What We’re Tasting: A Great Find in the Chardonnay Wasteland

This semi-regular feature showcases wines we’ve tasted that made an impression on us during our sometimes-marathon staff tastings. They won’t necessarily be in the store (yet) for purchase, but if what we’re tasting sounds good to you, let us know in the comments!

When I was a teenager, the owner of the local “artsy” movie theater used to stand in the front during previews and ask for feedback at the end of each one. We would clap or boo or just yell out our thoughts into the crowd. It was great fun, and it really made it feel like it was our theater.

We want Chain Bridge Cellars to be your local wine shop, and “What We’re Tasting Now” is meant to give you wine “previews” from the hours we spend tasting and deciding what to bring into the store. So, if one of the previews sounds intriguing to you, let us know! Feel free to clap or boo, too.

We taste a lot of wine trying to decide what to bring into the store. So much so that we all know each others’ tasting quirks, sensitivities, likes and dislikes the way you know that your best friend can’t even look at Miracle Whip.

And, if you talk to us in the shop, you know that good New World Chardonnay is one of the hardest things for us to find. We’ve tasted a lot of bad Chardonnay, friends, so much that our vendors have started referring to our tasting table as the Chardonnay Vortex of Doom.

So when we saw a slope-shouldered bottle of J Christopher Chardonnay 2010 come out of an insulated wine bag last week, those of us not familiar with this rising star winemaker in the Willamette Valley braced ourselves. Maybe grimaced. Did some jumping jacks. OK, we’re ready. Do your worst, Chardonnay!

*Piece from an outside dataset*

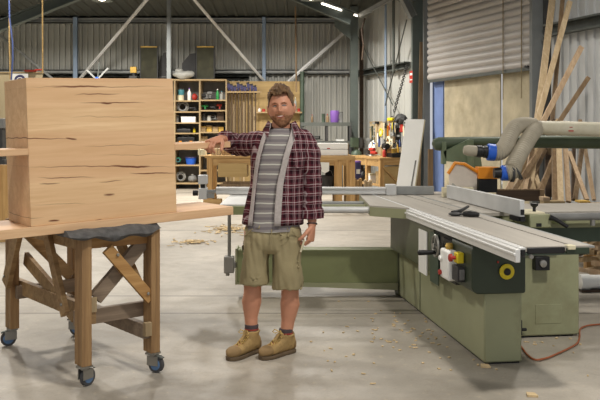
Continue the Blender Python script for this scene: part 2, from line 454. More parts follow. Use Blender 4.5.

We needn’t have worried, because what jumped out of the glass was the kind of fresh, pithy, lemony aroma we all love. No flab and drab here, the J Christopher Chardonnay is like a laser beam of freshness. Zingy acidity, bright flavors, clean, snappy finish. Perfect for seafood, or a big salad featuring the last of the season’s tomatoes.

The fun didn’t stop there, because it was immediately followed by the Willamette Valley Pinot Noir 2009. It’s definitely of the ‘blood and iron’ school of Pinot Noir. Classic aromas of mushroomy forest floor and minerality layer over high-toned red fruit. Mouthwatering acidity, and a restrained ABV of 13.5%. I suggested grabbing the bottle and closing the shop to go across the street to Bistro Vivant for duck.

What are your favorite food pairings for crisp Chardonnay and earthy Pinot?